Our group heard from Nazier Margally, a Palestinian journalist who shared his wisdom about the prospects for peace. Nazier harbored no immediate hope that the Palestinian dream of autonomy might be realized. Yet, Nazier declared that he would no longer act from a place of anger. Anger would not bring about the needed changes. And he has much to be angry about. He described to us that a relative had recently died but Israeli regulations would not permit his travel to the funeral. Similarly, he could freely visit relatives in other countries, as his family was split in 1948. With expectations diminished, Nazier focuses on the smaller conversations between Palestinians and Israelis to build confidence and trust.

We met with Avi Meyerstein, a Maryland-born attorney and activist, who advocates for dialogue and cooperation. Avi’s organization, Alliance for Middle East Peace, underscores the need for discourse. For Avi, the small conversations will bring bigger gains.

We visited Beit Feel, a multi-cultural arts center in Jerusalem serving everyone, including East Jerusalem Palestinians and black-hatted Haredim alike! Here the avant-garde are those using the arts in a shared space to find commonalities among people who have been in conflict. The displays, receptions, and programs open the way to dialogue and cooperation.

We spent time with the leaders of Ramle, a mixed city of Muslims and Jews. For several years, a mediation center has encouraged ongoing dialogue between representatives of various sub-groups in the city. The program has reaped great rewards. When violent riots erupted in neighboring Lod in May, 2021, Ramle remained relatively quiet. The spirit of cooperation enabled the local leadership to sustain calm. Road access to potential outside agitators was blocked. City leaders walked the streets together bringing composure in a turbulent time. The key had been years of preparation by building trust through dialogue among the local stakeholders.

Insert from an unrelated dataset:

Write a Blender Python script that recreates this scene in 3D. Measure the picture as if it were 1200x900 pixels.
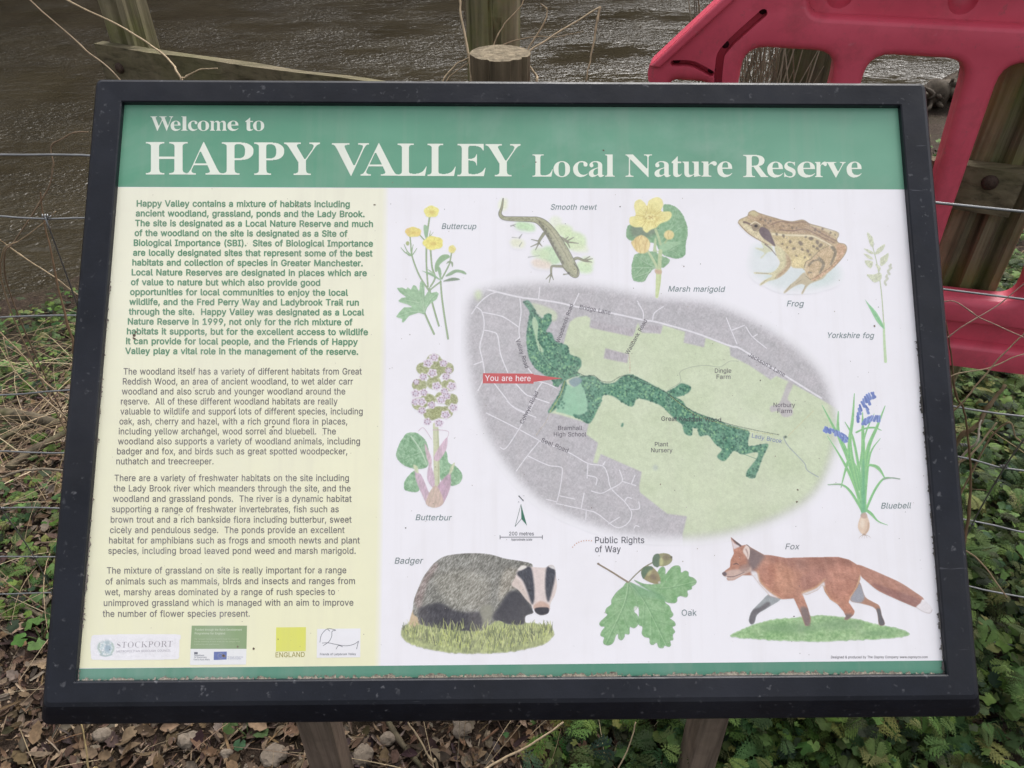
import bpy, bmesh, math, random
import numpy as np
from mathutils import Vector

for _o in list(bpy.data.objects):
    bpy.data.objects.remove(_o)
SC = bpy.context.scene
COL = SC.collection
R = math.radians

# ------------------------------------------------------------------ camera, sky, sun, exposure
PITCH = 38.0
EYE = np.array([0.0, 0.0, 1.5])
F = 900.0                                   # focal length in pixels of the 1200 px wide photograph
cam = bpy.data.cameras.new('camera')
cam.sensor_width = 36.0
cam.lens = 27.0
cam.clip_start = 0.05
cam.clip_end = 500.0
cam_o = bpy.data.objects.new('camera', cam)
COL.objects.link(cam_o)
cam_o.location = tuple(EYE)
cam_o.rotation_euler = (R(90 - PITCH), 0, 0)
SC.camera = cam_o

SUN_EL, SUN_AZ = 52.0, 20.0                 # azimuth measured from +Y (the way the camera looks) towards +X
world = bpy.data.worlds.new('World')
SC.world = world
world.use_nodes = True
wn = world.node_tree
sky = wn.nodes.new('ShaderNodeTexSky')
sky.sky_type = 'NISHITA'
sky.sun_disc = False
sky.sun_elevation = R(SUN_EL)
sky.sun_rotation = R(SUN_AZ)
sky.air_density = 1.0
sky.dust_density = 6.0
sky.ozone_density = 1.0
hsv = wn.nodes.new('ShaderNodeHueSaturation')   # overcast: the blue of the clear sky mostly greyed out
hsv.inputs['Saturation'].default_value = 0.22
wn.links.new(sky.outputs[0], hsv.inputs['Color'])
wn.links.new(hsv.outputs[0], wn.nodes['Background'].inputs['Color'])
wn.nodes['Background'].inputs['Strength'].default_value = 0.15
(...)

We have become accustomed to grand gestures for peace in the Middle East. Such efforts are on ice. When talking about the prospects for peaceful coexistence, the current hope should not be for a great resolution. Rather, the current situation demands that we strive for just okay. Israel poses a challenge in “enoughness” for us. Rather than focus on complete solutions, let’s just have a respectful dialogue to create important connections.

A universal truth was being realized in hotel lobbies, art spaces, and conference rooms we visited. Creating a better future begins with small conversations. Our first and perhaps most important task is to take interest in others, even those whose opinions directly conflict with ours. The very act of listening and expressing appreciation relieves tensions and paves the way to improve if not preserve lives. Perhaps we can bring some of that wisdom home to the United States where shouting and accusing have supplanted personal engagement among people of differing views.